- STATED PROBLEM: Only the number is wanted: count the lines in the data with "this" in them.

- SUPPLIED DATA:
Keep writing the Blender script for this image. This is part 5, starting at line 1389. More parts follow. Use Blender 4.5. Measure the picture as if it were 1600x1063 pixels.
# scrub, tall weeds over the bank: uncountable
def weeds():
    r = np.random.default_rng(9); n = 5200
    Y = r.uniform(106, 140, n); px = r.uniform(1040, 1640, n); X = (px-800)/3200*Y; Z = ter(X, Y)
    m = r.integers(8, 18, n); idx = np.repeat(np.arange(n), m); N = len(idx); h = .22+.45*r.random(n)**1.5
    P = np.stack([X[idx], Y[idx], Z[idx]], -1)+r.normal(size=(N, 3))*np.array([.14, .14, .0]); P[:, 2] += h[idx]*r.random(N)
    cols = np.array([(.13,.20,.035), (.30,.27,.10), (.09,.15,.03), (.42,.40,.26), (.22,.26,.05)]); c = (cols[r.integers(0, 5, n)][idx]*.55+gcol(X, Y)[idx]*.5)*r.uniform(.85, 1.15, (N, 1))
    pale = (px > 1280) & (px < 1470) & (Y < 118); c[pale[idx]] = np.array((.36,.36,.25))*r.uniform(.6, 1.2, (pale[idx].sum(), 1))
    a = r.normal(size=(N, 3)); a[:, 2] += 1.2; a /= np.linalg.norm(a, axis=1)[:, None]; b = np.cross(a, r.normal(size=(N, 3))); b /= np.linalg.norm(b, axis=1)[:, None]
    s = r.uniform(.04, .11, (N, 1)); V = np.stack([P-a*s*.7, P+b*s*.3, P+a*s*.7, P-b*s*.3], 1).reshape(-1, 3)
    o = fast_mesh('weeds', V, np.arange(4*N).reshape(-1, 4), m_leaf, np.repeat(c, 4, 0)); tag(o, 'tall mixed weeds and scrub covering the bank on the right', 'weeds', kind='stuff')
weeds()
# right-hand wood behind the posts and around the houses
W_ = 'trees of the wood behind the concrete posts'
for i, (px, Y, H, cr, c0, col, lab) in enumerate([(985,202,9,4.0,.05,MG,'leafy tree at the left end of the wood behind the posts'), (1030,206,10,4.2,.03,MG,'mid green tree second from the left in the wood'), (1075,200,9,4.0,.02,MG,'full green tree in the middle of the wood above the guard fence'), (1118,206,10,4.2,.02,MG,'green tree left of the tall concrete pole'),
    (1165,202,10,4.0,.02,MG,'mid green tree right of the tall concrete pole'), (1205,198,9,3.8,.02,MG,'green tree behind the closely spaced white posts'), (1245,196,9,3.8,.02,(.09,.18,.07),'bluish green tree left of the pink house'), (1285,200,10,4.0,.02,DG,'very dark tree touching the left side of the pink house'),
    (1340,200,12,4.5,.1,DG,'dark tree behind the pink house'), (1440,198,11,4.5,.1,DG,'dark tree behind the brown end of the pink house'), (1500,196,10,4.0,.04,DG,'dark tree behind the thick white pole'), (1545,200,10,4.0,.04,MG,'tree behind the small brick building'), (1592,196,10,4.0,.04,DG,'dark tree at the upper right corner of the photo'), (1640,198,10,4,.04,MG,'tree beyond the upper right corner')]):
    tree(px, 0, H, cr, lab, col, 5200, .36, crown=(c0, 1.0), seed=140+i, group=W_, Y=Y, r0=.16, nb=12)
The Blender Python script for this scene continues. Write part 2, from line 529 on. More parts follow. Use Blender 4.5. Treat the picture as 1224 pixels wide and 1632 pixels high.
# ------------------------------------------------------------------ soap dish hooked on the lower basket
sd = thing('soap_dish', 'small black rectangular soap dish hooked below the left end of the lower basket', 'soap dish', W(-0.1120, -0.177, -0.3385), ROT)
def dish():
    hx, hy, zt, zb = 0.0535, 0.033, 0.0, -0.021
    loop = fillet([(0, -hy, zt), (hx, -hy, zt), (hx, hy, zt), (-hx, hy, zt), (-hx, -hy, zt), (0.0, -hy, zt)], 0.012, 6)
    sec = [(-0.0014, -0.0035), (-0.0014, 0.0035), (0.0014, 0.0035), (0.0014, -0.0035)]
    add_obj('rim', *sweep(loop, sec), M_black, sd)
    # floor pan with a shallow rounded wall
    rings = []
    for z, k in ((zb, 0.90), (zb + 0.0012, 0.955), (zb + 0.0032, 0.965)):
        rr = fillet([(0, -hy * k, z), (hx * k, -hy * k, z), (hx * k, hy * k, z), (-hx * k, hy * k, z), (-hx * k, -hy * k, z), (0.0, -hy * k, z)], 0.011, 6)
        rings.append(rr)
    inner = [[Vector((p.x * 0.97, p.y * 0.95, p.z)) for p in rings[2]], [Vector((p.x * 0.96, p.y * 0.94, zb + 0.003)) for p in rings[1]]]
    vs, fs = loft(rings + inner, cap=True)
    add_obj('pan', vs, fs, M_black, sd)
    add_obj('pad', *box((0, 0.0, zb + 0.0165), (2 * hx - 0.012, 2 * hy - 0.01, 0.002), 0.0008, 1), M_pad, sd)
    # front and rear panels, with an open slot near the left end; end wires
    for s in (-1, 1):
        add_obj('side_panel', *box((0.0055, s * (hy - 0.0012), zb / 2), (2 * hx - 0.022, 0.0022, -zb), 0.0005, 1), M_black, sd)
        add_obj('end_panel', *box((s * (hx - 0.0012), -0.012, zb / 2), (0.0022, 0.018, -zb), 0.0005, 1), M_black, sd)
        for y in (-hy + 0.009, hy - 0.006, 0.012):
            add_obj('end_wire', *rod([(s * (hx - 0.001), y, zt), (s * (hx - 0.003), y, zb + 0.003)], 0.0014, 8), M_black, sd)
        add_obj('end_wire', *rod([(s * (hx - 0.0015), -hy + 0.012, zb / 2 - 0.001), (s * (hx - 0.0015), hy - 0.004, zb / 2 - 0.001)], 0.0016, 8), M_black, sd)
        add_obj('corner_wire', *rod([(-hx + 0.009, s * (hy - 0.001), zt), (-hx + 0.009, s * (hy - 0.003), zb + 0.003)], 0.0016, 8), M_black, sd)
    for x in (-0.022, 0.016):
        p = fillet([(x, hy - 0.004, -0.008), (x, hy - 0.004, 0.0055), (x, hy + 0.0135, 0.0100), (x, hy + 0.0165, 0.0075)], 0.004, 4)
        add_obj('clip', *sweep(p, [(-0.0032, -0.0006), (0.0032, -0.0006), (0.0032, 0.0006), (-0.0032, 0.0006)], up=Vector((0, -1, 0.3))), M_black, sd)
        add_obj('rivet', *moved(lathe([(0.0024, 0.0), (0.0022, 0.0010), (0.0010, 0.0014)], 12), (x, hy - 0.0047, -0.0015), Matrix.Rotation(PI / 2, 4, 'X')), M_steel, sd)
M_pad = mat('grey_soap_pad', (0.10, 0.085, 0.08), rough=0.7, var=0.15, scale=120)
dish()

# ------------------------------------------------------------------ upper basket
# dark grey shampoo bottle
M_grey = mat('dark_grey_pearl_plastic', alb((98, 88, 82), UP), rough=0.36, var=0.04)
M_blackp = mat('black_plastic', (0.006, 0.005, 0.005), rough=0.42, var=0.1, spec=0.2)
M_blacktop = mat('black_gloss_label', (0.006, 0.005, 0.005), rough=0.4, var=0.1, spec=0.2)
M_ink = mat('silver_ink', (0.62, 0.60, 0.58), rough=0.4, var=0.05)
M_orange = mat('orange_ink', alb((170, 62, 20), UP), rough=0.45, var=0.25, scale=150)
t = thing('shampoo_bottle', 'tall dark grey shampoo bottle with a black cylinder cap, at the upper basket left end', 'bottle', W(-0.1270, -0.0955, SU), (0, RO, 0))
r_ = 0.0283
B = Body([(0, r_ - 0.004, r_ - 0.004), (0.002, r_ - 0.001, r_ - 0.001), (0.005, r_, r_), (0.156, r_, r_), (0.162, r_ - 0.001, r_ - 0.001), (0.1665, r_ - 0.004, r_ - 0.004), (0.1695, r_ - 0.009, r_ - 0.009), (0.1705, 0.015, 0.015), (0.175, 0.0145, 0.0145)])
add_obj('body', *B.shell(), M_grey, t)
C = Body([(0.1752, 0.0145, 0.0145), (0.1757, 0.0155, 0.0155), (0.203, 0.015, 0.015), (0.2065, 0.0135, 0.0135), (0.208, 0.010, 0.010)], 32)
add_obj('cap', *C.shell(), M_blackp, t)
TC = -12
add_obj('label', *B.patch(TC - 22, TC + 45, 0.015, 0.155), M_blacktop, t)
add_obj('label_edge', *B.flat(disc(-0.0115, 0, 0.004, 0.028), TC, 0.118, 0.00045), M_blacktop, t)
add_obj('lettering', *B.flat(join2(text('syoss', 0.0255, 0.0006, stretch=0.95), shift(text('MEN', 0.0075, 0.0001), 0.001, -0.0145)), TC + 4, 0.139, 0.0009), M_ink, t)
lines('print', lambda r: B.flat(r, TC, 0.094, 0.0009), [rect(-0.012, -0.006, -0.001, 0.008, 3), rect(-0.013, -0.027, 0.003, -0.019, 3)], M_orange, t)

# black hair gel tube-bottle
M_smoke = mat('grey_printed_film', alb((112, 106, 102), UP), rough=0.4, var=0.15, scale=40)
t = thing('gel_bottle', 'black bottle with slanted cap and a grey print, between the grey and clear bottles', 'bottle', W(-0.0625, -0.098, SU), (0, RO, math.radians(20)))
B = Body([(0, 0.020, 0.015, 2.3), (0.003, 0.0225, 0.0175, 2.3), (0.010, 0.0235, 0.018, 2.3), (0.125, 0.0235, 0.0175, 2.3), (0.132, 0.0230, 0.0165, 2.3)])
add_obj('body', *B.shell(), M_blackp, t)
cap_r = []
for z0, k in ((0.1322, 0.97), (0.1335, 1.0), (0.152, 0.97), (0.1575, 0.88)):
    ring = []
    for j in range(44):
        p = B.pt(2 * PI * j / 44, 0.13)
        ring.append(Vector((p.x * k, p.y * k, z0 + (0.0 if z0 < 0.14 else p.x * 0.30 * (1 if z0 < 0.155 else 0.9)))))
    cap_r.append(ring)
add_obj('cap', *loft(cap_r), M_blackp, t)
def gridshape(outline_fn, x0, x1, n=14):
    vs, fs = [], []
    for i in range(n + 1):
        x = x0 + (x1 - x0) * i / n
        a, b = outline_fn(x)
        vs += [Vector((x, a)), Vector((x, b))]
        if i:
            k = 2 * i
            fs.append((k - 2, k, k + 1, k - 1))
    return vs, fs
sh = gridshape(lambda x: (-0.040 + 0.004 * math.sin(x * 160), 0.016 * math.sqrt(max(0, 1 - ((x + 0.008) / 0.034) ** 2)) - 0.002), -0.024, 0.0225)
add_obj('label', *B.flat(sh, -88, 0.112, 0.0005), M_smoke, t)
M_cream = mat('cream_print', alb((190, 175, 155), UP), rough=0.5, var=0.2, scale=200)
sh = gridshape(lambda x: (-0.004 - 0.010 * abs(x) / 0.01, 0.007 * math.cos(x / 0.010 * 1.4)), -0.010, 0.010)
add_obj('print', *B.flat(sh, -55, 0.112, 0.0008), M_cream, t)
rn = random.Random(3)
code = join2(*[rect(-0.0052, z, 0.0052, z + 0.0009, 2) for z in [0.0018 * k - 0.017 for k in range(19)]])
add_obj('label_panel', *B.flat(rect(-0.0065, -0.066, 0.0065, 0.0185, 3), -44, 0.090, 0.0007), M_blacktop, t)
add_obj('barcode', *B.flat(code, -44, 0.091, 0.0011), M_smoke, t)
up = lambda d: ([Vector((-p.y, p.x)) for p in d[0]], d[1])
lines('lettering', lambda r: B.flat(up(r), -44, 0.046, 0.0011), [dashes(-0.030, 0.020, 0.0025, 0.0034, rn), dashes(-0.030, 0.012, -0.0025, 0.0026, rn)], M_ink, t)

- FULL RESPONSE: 2